Insofar as these software companies charging per core I wonder how this will relate to the new integration of GPU tech. They can hardly charge for 190+ GPU's and get away with it so I have to think there is a decent prospect that analysis could work for most jobs off of a couple of CPU's and a ton of GPU's on a desktop.

Derek, all things considered you guys I hear are already establishing cloud units so being realistic what you are really saying is that this is a temporary loss leader to get people in and then when the time is right start the price increases. Just like iPhones and unlimited downloads quickly went away so will your initial offering here. You can't possibly expect me to believe that the analysis of a wing structure on an Airbus or Boeing is going to cost the same as one for a bolt even though that is what you said.

This takes me back to one of my principle gripes about all of you cloud vendors. Pricing half truths and promises we know you can't and don't intend to keep and never a provable real world ROI study. All your commentary did for me was to prove again that today the most consistent products coming from the cloud are smoke and mirrors.

Dr Julien de Charentenay

The Autodesk offering at $30/job is very attractive - I have been looking at cloud computing solutions for a variety of purpose (CFD analysis in particular). Typical cloud computing prices are around $0.2-0.3 per CPU hours, but once software licenses, settings up and maintaining cloud system are included, costs are a lot higher.

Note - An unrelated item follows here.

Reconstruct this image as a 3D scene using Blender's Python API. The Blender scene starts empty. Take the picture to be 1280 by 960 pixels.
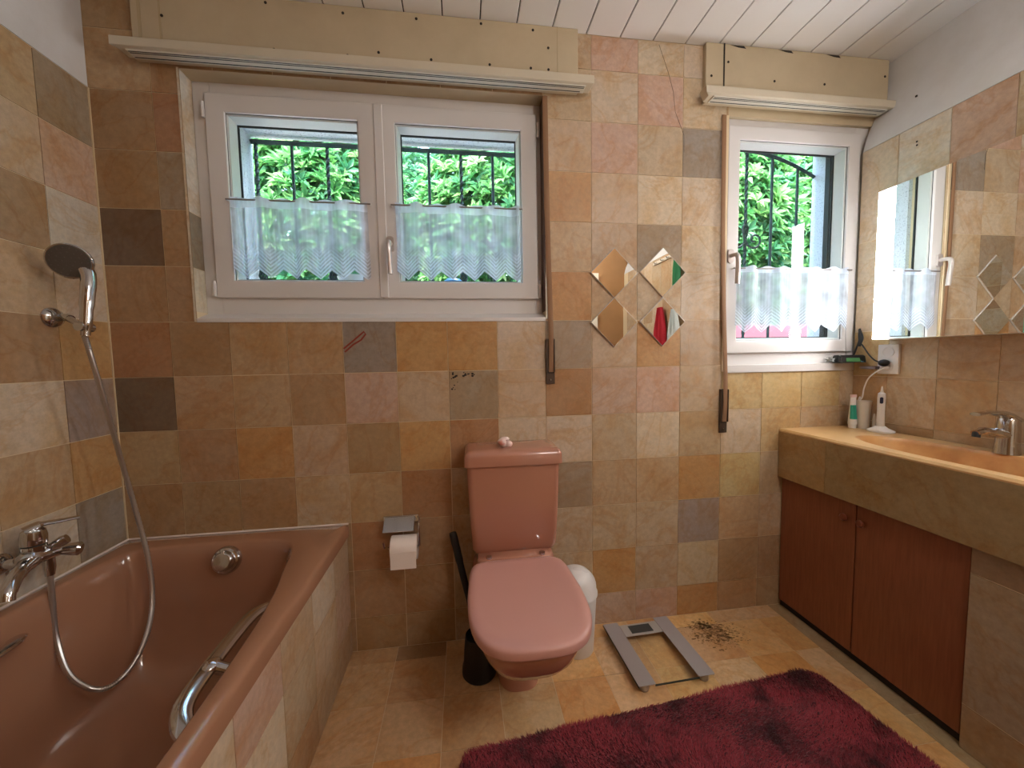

One of the aspect that has not been mentioned is what resources are available for each job. In other words: how long will the job take to run? Is there a queue system?

This being mentioned I think that Autodesk is doing a great job of trying to popularize the use of Cloud resources for analysis and are, in my opinion, building themselves a market.

Andrè Raison

Only the future will tell what is the real politics of ADSK... and this will be when they have many users on their net. Also I think is not correct forcing users to the cloud (even those who do not want to) as they seem to be their future plans for all their products!